マタイによる福音書 20章1-16節 ”「ぶどう園の労働者」のたとえ”
並行箇所 なし(マタイ独自資料)
2014.6.11、湘南とつかYMCA “やさしく学ぶ聖書の集い”
「現代社会に生きる聖書の言葉」第77回、「新約聖書 イエスの生涯から」⑦
(前明治学院教会牧師、健作さん 80歳)
1.ある女子大でこのイエスの「葡萄園の労働者」のお話を読んで、どう思うかと尋ねた。
「こんなのおかしいと思います。だけど宗教の話だったら納得します」という答えが返ってきた。ここの主人は慈悲深い神「絶対の恵み」「愛の可能性」「劣者の尊重」を告げる宗教的信仰へ導く譬えのお話であるという。
キリスト教は、大方この線で理解をしてきた。パウロの「信仰義認論」を観念的に理解する線である。しかし、そうではないことを「イエスの譬え話」をテーマに扱ったことがある。

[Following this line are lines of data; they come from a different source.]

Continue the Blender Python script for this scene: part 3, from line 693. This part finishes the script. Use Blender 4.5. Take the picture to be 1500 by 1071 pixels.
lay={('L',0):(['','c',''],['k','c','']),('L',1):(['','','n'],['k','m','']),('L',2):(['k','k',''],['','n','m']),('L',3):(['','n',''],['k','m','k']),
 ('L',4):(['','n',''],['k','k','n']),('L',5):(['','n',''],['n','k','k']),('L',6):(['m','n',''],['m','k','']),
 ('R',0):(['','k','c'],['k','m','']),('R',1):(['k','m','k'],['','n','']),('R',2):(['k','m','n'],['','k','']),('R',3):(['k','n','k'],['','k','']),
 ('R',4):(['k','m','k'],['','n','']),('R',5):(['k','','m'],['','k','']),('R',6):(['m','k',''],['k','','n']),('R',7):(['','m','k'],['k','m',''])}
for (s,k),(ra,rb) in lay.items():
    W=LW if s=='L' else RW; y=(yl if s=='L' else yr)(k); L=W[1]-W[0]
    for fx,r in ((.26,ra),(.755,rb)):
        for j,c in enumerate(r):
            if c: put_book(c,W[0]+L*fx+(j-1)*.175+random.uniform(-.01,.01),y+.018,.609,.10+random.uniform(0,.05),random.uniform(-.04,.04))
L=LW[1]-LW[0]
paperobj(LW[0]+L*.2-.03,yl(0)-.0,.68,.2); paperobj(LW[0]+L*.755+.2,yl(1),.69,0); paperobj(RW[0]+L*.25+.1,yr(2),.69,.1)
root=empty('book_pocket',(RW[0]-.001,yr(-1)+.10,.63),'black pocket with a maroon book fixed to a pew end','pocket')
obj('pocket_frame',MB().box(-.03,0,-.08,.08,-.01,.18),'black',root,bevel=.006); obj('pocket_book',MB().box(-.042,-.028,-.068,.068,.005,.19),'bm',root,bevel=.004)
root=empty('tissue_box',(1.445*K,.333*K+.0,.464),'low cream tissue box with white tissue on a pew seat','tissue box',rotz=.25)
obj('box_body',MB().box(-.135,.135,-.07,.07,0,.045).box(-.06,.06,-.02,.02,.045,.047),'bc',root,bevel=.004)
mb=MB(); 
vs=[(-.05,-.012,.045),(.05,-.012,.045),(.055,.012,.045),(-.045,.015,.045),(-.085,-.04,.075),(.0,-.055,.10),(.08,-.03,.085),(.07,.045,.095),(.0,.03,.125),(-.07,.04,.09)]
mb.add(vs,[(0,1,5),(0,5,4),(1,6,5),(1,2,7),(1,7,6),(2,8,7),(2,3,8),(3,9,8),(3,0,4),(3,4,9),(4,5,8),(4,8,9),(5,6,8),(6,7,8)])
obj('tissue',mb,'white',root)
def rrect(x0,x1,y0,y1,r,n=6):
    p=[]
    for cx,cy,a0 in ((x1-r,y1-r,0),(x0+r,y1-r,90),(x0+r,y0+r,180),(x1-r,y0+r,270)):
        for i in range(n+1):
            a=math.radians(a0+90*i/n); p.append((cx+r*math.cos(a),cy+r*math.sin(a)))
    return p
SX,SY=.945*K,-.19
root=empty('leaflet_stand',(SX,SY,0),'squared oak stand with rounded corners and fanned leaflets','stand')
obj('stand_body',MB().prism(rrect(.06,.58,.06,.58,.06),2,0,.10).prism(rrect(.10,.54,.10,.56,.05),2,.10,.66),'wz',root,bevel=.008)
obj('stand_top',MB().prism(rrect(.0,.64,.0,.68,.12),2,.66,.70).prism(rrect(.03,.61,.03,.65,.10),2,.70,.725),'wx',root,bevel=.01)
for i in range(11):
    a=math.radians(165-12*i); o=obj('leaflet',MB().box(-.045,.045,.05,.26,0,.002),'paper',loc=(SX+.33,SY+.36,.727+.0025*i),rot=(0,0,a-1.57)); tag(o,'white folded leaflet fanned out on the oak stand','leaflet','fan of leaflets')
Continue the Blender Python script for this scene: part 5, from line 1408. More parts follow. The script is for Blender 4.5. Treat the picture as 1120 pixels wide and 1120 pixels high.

▶️ ぶどう園の労働者のたとえ 2007/8/29 聖書の集い(第1回)
2.この譬えは3幕構成になっている。
(1節a・16節は編集者マタイの付加)
① 1節b-7節:労働者の募集と雇用(状況)
② 8-10節:賃金の支払い(危機、支払いを巡る対話、論争と挑発。法は順守されつつ、不可解な攪乱、反日常の侵入、もう一つの存在位相の認知への促し、人間社会はかく在るべきという認識)
③ 11-15節:結びの対話(解決。農場主の法的には彼の権限内にある自己財産の処分権、贈り物への意思)。1デナリは当時の一日の賃金。労働と生存の基本を現実的また象徴的に語っている。
3.譬えの促す二つの方向
一方では、現実の労働で正規に雇われ契約を結ぶ者がいる。他方、雇われない者がいるという不合理を取り上げ、現実がかくあれば、と不合理の是正に取り組む促しの方向へと話が伸びる(現代の社会保障制度の考え方の原形。自由競争主義ではない考え方)。
ユダヤ教には民族の中で助け合いの精神があった(落ち穂拾いの権利)など。しかし、マタイ福音書は、この譬えを
後にいる者が先になり、先にいる者が後になる。(マタイ 20:16)
の句をつけ弟子たちのイエスへの無理解への戒めに位置付けた。
元来イエスが社会的・経済的文脈で語った「お話」を、違う文脈にいれて「教訓」にしてしまった。
この線だと「神の前の平等」(1デナリを神の前に失われてはならない固有の「命」[人格、人権])」と受け取り、行き着くところは、内面的信仰の安心に安住させてしまう。
しかし他方で、当時の現実社会への厳しい批判にまで突き抜けさせていると理解すると、この「譬え」は当時の社会・経済構造の矛盾を批判する鋭さを持つ。
しかし、譬えが「慈悲深い主人(案外、このような雇い主がいて、その話が民衆の心には在ったのかもしれない)」を中心にしているので、譬えとしての「脆さ」を持つ。
「イエスが労働者の賃金についてこのように語ることができたのは、そのようにならねばならぬ、という当然の感覚を身につけていたからだ。」(田川健三『イエスという男』P.241)
という指摘は、この譬えを、イエスの経済構造へのまなざしを示していることへと気付かせる。
4.イエスはイスラエル宗教の伝統では、思想的に預言者の系譜に属していた。いわゆる旧約聖書では
正義を洪水のように
恵みの業を大河のように
尽きる事なく流れさせよ。
(アモス書 5:24、新共同訳)
といった預言者アモス(イザヤ、エレミヤ)の系譜である。
しかし単なる経済的解放者ではなく、
貧しい人々は、幸いである。(ルカによる福音書 6:20、新共同訳)
(貧しい人々が幸いでなくて本当に幸いなどというものがあるのか、という逆説)
という人間の解放を現実として語った。
イエスを宗教観念の領域だけで理解してはならないと思う。